In an interview with the BBC about his dramatic photo of the senator opening fire, Reuters photographer Andres Martinez Casares said Fethiere came out of the vehicle "and pointed the gun in the air and fired some shots, and then (fired) to the ground."

Fethiere, who like all lawmakers enjoys immunity from prosecution in certain instances, has not been arrested or charged. Some, however, have called for his immunity to be lifted.

"It is universally accepted that self-defense is not left to the discretion of the accused, but to the investigating judge or the judge of the criminal court," said Marie Yolene Gilles, founder of the Port-au-Prince based human rights group Fondasyon Je Klere.

Gilles added that Haiti's supreme court addressed this question in a legal judgment dating back to Nov. 18, 1874.
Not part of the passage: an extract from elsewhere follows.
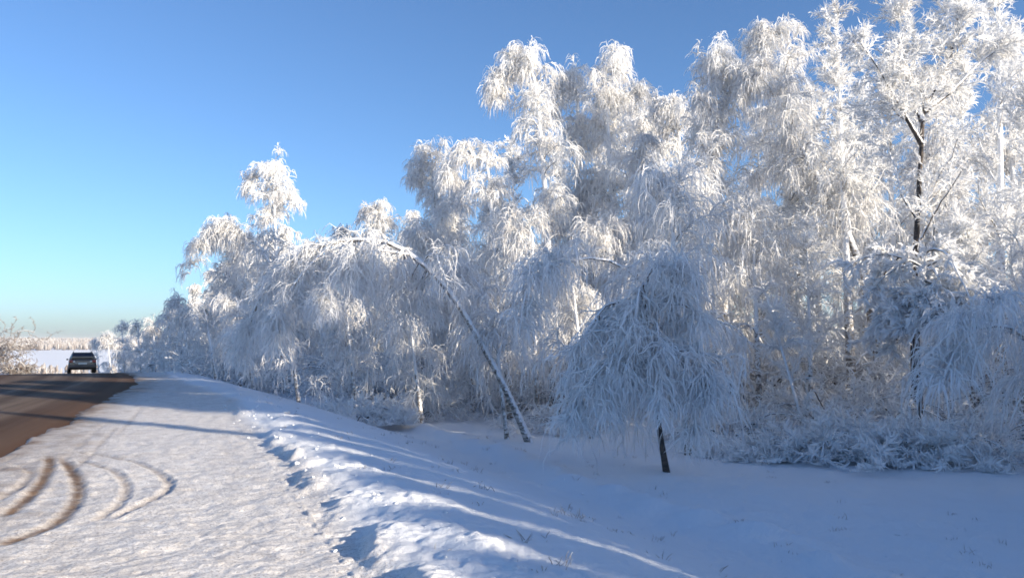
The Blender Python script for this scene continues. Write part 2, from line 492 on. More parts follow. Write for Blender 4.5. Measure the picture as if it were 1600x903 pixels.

She, along with other human rights activists and journalists associations, including Paris-based Reporters Without Borders, have all condemned the shooting and called for an investigation.

Frantz Duval, the president of the National Association of Haitian Media, said in a statement the group is surprised that the Haitian justice system has not seen fit to open an investigation into the shooting incident, "to hear the senator and understand the circumstances that led him to use his weapon in a volatile environment, where his thoughtless gesture could have had regrettable circumstances and for the crowd present and himself."

The Association of Haitian Journalists also issued a statement, saying the shooting incident is just one example of several cases of aggression and attacks journalists in Haiti have experienced recently.

A week before the shooting, journalist Zidor Elmond was stabbed and two individuals accompanying him were beaten as Elmond covered an anti-government protest in southeast Haiti, the association said.

"These acts against journalists are perpetrated in broad daylight and with everyone's knowledge," said Jacques Desrosiers, secretary general of the association. "The Association of Haitian Journalists strongly protests against these actions that are not in line with democracy, the rule of law, freedom of expression and the freedom of the press."

In the case of Monday's shooting involving Chery and security guard Leon Leblanc, who was also injured, Desrosiers said the senators, by way of their attitude toward the incident, are accomplices of Fethiere's. One senator, Sen. Patrice Dumont, who initially said the shooting wasn't intentional, has since retracted the statement after seeing the video.

"The Association of Haitian Journalists takes note that today the safety of journalists in the exercise of their profession is not guaranteed within the institutions of power, particularly the Parliament, neither in the streets nor public places of assembly," Desrosiers said. "In this period of turmoil, confusion and intolerance, the (association) calls on journalists to be cautious and vigilant."

U.S. House Foreign Affairs Committee Chairman Rep. Eliot L. Engel, D-N.Y., in a Tuesday tweet also called for protection of press freedoms in Haiti, where tensions continued to escalate Wednesday with violent protests.

"I am monitoring the situation in #Haiti & extremely concerned by events on the ground. Yesterday, a journalist was injured when a Senator opened fire amid crowds of protesters. It's critical that freedoms of assembly & press are respected," he said.